Quote the listing below word for word, stopping after the line that contains "COL = sc.collection".

···

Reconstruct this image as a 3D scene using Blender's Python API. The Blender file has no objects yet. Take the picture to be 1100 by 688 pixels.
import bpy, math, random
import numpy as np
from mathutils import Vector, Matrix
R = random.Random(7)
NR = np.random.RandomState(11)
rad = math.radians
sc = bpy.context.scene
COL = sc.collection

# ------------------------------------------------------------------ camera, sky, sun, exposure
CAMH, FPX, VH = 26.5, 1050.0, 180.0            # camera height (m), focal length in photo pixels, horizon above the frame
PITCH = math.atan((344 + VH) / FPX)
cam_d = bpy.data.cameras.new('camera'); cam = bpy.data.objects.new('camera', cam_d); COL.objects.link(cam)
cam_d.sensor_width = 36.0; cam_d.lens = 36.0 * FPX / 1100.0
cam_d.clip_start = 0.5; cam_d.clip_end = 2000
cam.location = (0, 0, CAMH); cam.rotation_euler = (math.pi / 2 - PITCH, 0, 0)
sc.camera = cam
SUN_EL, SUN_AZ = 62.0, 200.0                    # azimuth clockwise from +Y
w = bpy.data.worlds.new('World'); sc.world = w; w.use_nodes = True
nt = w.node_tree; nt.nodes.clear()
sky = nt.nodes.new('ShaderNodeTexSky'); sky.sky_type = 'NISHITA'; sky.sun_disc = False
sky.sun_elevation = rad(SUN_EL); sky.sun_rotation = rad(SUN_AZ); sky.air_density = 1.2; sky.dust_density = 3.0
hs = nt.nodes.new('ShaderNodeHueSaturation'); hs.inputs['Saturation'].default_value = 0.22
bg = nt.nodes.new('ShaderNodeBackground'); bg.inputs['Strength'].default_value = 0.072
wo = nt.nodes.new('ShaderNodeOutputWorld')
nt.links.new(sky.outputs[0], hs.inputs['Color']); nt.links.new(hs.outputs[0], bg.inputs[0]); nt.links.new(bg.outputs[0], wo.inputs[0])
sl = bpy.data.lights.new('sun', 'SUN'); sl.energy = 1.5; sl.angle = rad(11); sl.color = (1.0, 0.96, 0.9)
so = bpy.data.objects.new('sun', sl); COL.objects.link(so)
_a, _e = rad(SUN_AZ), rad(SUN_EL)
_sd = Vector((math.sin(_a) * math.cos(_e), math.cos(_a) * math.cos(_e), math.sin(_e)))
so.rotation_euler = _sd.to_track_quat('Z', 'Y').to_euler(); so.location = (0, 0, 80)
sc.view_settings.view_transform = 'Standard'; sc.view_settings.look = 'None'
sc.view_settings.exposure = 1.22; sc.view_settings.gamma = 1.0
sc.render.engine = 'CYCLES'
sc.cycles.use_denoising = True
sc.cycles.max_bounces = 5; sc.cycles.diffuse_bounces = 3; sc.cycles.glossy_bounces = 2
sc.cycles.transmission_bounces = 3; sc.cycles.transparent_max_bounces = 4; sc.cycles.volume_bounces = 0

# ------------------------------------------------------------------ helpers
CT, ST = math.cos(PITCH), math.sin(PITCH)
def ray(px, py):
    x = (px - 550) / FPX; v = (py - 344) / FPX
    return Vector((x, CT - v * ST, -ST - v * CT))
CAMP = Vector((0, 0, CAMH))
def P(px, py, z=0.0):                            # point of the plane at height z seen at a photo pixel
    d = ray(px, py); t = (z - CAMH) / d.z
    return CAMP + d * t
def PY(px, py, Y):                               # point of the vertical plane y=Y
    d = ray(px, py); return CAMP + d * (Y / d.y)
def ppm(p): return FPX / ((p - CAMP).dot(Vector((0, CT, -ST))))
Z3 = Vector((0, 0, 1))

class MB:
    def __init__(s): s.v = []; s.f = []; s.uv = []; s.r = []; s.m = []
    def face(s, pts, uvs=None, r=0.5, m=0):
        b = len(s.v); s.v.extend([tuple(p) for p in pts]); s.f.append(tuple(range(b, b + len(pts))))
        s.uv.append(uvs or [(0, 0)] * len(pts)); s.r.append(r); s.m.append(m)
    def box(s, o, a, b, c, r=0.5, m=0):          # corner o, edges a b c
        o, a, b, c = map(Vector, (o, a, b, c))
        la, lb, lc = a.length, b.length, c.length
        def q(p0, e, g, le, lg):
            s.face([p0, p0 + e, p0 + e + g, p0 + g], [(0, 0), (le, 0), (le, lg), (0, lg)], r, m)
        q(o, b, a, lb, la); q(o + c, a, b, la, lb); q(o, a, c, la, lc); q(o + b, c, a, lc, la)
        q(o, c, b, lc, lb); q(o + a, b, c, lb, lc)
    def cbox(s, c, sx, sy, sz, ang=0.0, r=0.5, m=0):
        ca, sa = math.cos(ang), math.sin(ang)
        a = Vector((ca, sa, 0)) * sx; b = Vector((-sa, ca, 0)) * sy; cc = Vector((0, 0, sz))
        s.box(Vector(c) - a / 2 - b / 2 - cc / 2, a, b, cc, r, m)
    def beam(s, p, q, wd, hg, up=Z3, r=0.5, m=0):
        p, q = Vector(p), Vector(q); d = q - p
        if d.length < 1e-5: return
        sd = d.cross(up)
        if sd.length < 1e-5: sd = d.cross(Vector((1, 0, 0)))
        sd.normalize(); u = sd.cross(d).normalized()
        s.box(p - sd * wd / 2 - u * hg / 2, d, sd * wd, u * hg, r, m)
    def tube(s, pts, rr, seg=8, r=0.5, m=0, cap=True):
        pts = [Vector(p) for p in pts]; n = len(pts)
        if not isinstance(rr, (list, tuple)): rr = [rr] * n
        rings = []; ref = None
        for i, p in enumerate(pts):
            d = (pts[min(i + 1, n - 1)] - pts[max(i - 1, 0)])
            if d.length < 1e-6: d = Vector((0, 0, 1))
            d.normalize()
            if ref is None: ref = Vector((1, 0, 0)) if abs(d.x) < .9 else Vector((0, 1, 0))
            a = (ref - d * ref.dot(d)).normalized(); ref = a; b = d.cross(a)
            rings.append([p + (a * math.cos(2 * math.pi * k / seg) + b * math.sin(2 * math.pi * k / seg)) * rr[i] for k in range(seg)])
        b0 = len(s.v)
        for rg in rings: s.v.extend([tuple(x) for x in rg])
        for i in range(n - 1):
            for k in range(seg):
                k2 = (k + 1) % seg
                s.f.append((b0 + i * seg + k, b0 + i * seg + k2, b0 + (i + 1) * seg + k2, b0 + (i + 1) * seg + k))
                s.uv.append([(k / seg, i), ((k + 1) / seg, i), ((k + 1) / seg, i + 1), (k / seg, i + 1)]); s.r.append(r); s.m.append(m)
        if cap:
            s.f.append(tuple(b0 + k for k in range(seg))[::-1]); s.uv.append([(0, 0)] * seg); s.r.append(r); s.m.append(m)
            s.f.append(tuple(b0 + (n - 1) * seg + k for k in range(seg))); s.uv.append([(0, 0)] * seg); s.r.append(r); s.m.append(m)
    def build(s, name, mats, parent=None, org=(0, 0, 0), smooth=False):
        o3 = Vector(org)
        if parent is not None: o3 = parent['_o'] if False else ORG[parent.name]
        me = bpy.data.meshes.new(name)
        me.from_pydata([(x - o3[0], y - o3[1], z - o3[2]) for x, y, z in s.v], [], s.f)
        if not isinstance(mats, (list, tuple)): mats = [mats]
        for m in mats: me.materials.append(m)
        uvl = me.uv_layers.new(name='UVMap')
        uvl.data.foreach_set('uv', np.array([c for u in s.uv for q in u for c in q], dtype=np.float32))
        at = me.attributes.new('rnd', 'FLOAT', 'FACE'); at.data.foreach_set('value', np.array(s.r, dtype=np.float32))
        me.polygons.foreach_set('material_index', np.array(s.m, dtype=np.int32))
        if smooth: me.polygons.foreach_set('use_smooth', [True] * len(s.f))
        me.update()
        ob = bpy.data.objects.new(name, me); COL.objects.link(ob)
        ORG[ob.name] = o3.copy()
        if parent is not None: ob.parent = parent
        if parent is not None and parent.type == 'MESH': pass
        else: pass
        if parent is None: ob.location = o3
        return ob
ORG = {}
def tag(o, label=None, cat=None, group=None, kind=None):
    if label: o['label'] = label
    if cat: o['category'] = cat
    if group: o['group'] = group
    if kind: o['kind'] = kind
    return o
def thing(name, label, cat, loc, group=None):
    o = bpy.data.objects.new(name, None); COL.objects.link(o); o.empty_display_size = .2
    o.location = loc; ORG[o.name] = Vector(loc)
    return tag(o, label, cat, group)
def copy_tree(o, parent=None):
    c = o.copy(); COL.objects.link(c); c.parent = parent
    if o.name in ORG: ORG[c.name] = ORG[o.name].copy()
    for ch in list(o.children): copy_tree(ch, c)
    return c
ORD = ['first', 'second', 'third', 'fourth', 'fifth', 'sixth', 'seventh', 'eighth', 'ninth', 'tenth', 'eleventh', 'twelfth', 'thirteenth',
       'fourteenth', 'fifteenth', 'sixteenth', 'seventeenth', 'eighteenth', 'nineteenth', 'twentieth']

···

▶ Solution below:
Reconstruct this image as a 3D scene using Blender's Python API. The Blender file has no objects yet. Take the picture to be 1100 by 688 pixels.
import bpy, math, random
import numpy as np
from mathutils import Vector, Matrix
R = random.Random(7)
NR = np.random.RandomState(11)
rad = math.radians
sc = bpy.context.scene
COL = sc.collection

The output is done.